═══ PROVIDED DATA
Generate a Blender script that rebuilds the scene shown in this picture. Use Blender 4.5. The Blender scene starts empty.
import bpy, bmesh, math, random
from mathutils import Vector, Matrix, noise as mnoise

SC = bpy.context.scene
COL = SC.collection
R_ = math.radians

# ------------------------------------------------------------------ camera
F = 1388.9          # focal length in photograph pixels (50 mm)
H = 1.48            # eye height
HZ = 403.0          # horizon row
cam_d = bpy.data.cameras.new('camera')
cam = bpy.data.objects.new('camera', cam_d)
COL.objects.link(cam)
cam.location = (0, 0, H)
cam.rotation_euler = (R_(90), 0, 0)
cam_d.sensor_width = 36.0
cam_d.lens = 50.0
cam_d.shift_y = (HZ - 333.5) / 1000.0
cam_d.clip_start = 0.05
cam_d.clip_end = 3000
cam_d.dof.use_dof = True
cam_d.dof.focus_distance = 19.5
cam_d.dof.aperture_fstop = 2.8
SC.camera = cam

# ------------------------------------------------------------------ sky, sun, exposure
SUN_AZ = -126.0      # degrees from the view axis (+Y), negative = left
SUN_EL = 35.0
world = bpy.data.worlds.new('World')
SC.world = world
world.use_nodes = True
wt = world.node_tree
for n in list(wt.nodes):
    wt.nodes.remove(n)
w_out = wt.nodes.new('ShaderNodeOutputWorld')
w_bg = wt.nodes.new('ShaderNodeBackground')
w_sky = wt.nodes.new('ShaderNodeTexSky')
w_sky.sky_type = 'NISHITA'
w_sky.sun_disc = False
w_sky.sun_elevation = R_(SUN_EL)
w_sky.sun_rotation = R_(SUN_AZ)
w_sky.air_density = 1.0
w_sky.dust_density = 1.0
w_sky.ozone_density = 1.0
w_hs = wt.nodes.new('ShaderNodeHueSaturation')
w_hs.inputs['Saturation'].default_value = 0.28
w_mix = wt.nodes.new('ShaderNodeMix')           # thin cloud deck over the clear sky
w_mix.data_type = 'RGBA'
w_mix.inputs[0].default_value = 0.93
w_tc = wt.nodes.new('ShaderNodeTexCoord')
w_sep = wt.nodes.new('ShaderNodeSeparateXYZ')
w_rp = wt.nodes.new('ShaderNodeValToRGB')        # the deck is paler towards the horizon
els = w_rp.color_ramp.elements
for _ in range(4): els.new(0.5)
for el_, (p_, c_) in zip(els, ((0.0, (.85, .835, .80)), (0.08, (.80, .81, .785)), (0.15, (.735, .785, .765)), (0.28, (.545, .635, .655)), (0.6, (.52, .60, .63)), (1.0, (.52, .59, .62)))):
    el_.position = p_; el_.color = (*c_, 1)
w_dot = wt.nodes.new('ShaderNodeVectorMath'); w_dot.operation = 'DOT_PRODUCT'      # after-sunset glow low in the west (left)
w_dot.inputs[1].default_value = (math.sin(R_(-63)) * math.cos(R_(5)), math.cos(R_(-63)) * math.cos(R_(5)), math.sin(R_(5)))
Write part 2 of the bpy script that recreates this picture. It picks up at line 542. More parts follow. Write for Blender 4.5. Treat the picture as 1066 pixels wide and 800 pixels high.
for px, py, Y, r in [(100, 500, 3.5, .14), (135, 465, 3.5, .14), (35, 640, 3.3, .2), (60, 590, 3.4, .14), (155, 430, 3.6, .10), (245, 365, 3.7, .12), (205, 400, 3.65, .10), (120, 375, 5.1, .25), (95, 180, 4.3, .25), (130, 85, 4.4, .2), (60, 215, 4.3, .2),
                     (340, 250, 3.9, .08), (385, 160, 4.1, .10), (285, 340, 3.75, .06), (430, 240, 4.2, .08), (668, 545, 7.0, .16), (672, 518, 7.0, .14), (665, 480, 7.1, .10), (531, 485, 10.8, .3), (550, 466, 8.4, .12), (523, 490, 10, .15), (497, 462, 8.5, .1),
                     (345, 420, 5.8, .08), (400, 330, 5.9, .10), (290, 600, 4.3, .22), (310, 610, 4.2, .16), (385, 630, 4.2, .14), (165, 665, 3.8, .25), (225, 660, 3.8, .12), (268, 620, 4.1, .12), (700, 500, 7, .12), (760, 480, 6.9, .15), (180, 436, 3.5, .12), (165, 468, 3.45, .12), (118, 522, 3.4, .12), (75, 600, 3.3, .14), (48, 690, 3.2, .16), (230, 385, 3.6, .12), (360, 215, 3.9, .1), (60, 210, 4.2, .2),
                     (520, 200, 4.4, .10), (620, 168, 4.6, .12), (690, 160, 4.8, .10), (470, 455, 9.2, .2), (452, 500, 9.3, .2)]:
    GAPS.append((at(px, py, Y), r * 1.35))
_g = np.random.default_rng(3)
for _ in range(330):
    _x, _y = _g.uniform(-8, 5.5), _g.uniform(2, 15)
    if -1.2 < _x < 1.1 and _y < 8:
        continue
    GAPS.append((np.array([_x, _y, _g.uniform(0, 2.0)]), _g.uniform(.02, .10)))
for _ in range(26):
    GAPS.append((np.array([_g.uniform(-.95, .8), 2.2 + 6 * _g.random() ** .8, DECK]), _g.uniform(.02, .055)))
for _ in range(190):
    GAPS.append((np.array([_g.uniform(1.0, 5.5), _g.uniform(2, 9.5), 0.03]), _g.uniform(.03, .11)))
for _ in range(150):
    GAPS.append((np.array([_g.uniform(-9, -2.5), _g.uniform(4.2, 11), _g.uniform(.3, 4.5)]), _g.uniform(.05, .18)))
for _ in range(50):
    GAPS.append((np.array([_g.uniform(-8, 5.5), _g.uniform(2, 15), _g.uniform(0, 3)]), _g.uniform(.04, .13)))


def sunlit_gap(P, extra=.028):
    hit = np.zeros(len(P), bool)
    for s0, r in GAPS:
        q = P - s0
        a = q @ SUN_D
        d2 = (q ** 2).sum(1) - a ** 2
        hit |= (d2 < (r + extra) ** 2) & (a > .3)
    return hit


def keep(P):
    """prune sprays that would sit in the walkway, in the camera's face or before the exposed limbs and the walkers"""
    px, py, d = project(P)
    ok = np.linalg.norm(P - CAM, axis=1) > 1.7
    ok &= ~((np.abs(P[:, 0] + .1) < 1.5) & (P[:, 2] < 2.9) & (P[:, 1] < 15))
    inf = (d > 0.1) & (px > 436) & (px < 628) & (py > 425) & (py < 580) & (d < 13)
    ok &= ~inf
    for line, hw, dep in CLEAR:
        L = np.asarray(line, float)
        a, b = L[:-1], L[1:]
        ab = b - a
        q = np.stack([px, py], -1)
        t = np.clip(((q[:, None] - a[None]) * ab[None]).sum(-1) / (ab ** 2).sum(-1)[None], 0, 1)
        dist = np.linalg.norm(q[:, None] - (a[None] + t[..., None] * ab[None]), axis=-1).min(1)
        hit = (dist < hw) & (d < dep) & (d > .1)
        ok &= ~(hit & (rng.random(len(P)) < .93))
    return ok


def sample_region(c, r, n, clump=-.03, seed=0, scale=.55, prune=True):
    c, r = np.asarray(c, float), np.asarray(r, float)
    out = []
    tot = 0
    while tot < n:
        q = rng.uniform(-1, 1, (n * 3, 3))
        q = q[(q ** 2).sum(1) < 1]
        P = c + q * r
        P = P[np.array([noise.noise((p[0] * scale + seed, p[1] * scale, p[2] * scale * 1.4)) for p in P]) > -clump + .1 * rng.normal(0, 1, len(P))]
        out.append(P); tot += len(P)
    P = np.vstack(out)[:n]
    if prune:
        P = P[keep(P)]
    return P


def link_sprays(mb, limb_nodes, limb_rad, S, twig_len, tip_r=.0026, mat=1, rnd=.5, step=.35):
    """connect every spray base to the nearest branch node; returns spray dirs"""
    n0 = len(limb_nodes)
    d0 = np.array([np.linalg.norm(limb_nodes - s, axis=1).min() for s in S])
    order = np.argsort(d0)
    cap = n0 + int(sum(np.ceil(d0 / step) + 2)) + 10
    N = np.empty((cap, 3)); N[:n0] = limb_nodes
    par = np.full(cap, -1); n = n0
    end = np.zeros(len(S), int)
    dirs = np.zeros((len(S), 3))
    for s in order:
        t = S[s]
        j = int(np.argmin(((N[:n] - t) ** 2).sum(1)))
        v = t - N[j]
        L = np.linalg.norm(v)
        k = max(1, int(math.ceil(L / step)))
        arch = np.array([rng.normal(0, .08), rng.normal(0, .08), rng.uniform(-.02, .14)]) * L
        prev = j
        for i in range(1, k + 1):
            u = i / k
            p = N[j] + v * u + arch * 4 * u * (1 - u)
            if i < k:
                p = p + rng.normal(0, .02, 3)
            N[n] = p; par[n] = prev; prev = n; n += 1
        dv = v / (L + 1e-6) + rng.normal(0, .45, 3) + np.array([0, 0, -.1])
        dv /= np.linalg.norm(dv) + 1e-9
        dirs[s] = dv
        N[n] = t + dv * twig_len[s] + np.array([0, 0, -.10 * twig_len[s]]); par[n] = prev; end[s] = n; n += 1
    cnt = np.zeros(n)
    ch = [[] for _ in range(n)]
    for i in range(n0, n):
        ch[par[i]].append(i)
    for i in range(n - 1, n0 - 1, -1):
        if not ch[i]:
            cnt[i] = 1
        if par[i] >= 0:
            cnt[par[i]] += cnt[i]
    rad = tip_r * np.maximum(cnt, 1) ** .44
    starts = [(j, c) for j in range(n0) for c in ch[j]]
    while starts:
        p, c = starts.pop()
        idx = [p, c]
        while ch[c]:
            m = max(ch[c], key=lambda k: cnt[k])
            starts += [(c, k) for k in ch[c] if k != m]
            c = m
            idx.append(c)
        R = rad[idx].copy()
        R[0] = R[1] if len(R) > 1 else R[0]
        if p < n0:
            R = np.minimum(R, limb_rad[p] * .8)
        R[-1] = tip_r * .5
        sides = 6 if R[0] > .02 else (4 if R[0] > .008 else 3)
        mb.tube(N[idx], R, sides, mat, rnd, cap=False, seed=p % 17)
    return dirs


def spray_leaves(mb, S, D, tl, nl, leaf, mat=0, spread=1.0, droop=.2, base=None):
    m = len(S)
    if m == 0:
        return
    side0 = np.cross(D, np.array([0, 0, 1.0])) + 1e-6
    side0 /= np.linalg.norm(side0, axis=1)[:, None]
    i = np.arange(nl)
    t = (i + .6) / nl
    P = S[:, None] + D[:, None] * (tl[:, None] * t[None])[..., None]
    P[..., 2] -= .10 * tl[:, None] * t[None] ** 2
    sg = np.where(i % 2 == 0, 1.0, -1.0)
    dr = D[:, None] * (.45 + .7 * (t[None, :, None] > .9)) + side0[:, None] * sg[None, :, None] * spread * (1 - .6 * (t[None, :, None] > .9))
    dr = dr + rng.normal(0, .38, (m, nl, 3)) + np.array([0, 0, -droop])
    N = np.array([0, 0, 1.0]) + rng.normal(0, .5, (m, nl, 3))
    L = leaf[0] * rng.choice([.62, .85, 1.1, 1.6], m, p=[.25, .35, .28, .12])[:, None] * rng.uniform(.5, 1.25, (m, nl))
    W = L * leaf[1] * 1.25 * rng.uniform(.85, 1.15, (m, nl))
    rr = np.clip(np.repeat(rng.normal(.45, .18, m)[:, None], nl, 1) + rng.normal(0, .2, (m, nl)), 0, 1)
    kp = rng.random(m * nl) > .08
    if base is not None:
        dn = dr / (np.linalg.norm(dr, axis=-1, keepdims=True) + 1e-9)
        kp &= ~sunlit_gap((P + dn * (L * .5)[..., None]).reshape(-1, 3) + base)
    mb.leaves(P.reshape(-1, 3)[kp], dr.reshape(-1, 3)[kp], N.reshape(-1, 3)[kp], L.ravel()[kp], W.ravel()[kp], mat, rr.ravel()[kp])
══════
**TASK STATEMENT:**
Repeat exactly the lines from the first line of the records above through the line containing "R_ = math.radians", both included, and nothing else.

**CORRECT RESULT:**
Generate a Blender script that rebuilds the scene shown in this picture. Use Blender 4.5. The Blender scene starts empty.
import bpy, bmesh, math, random
from mathutils import Vector, Matrix, noise as mnoise

SC = bpy.context.scene
COL = SC.collection
R_ = math.radians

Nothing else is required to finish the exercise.